No matter how rough it plays, Jackass Number Two is still one seriously funny flick, but this time there are lulls; after several seasons of Viva La Bam, it's impossible to find much humor in the Margera family prostituting their dignity for a fat paycheck. And they're generally the ones most unwilling to suffer nobly for director Jeff Tremaine's art. (One bit involves Preston Lacy, who easily matches patriarch Phil Margera for corpulence, sliding into bed with Bam's mother April in the middle of the night; given that it's hard to believe April could sleep through the substitution, the only way this would've been genuinely funny is if Preston had made a serious move on Mrs. Margera, thus requiring the initially compliant Phil to charge back into the bedroom.) This is probably why Bam's cohorts make a point of torturing him this time out, driving him to tears on at least two occasions and making him look like the petulant wannabe rock star that he's become. But while it's gratifying to watch the little bastard get knocked down a peg or eight, it's the exploits of Steve O and "Danger" Ehren McGhehey — who occupies the coveted, climactic, toy-car-up-the-butt slot that made Ryan Dunn such a sympathetic figure in the first movie — that linger uncomfortably in memory. In fact, what the crew does to McGhehey in the final stunt, provided it wasn't staged, is cruel enough to qualify as severe psychological torture. Yet Jackass remains excusable because the pain and humiliation is largely voluntary, and merely the wages of one's company kept when it isn't. That it's so remorselessly entertaining to so many might not speak particularly well of American society or, at least, that portion of it that adores Jackass (including those stodgy, pontificating critics at the major dailies), but, come to think of it, who's to say that the sight of a man simulating a field mouse via a sock slid over his penis in order to entice a bite from a fanged viper wouldn't have made H.L. Mencken bust a gut? He just wouldn't have admitted his enjoyment it in print, which, in the future, is an example the so-called intelligentsia should follow.

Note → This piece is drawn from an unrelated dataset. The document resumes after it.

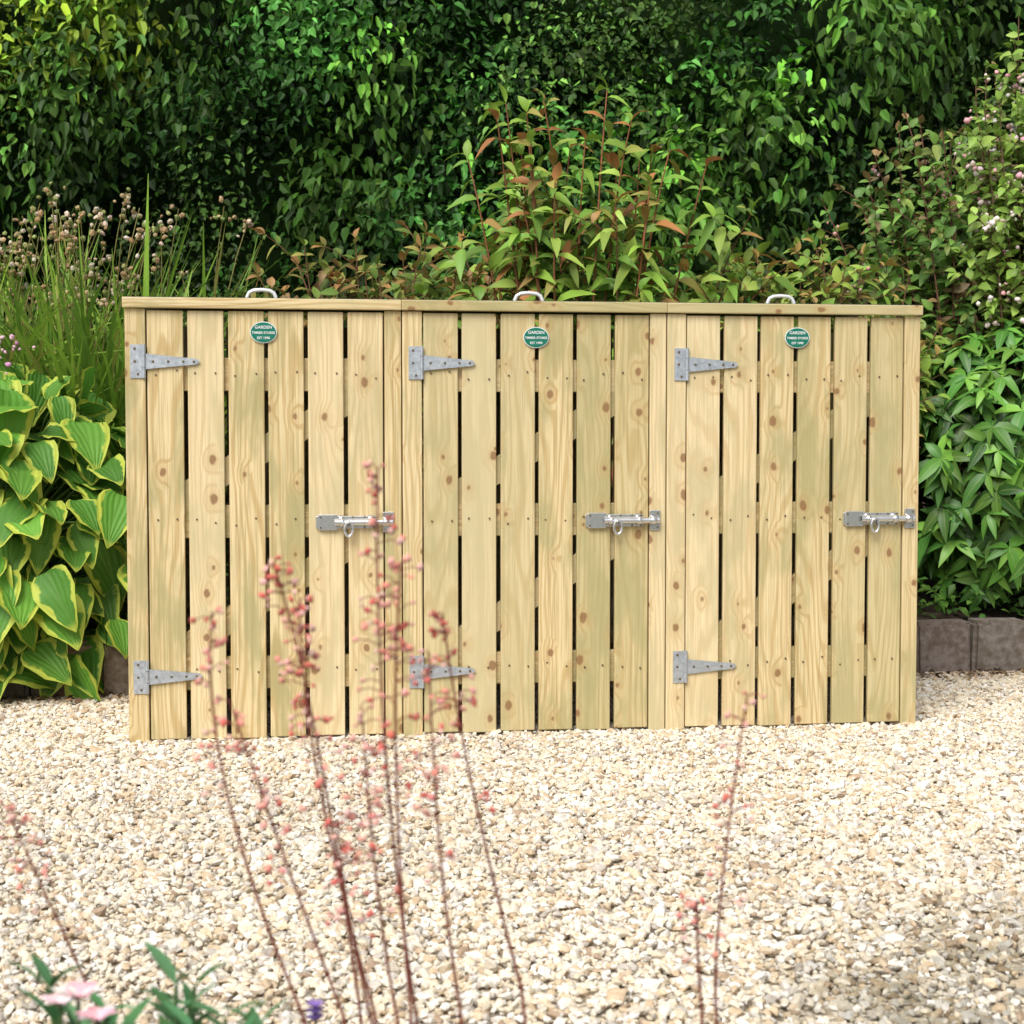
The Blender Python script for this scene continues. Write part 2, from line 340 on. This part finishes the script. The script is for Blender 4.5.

Paramount Home Entertainment presents Jackass Number Two in all its grungy, digitally-shot splendor with a clean anamorphic transfer (1.85:1) and flawless Dolby Digital 5.1 audio. The unrated cut of the film isn't that much different from the theatrical version, though there is the added value of watching a leech get applied to one of Dave England's testicles (horrifying, yes, but still nothing compared to the Steve O's leech-on-the-eyeball stunt). Speaking of testicles, one gets slammed shut in a dictionary in one of the "Unrated Additional Segments" (6 min.), while a pair of 'em get tasered in one of the stunts found in the ostensibly tamer "Additional Segments" (28 min.), so that's good. McGhehey also contributes a phenomenal character-bit as a deranged homeless man that was inexplicably relegated to one-off status; if there's a third Jackass, this has to be reincorporated. Other extras include a behind-the-scenes doc (30 min.), deleted scenes (16 min.), outtakes (8 min.), unrated spots for the MTV Video Music Awards (2 min.), a music video, a photo gallery, and trailers. Also good for many, many laughs is the feature-length commentary featuring the entire Jackass crew save for Bam. He's probably going to pay for that. Keep-case.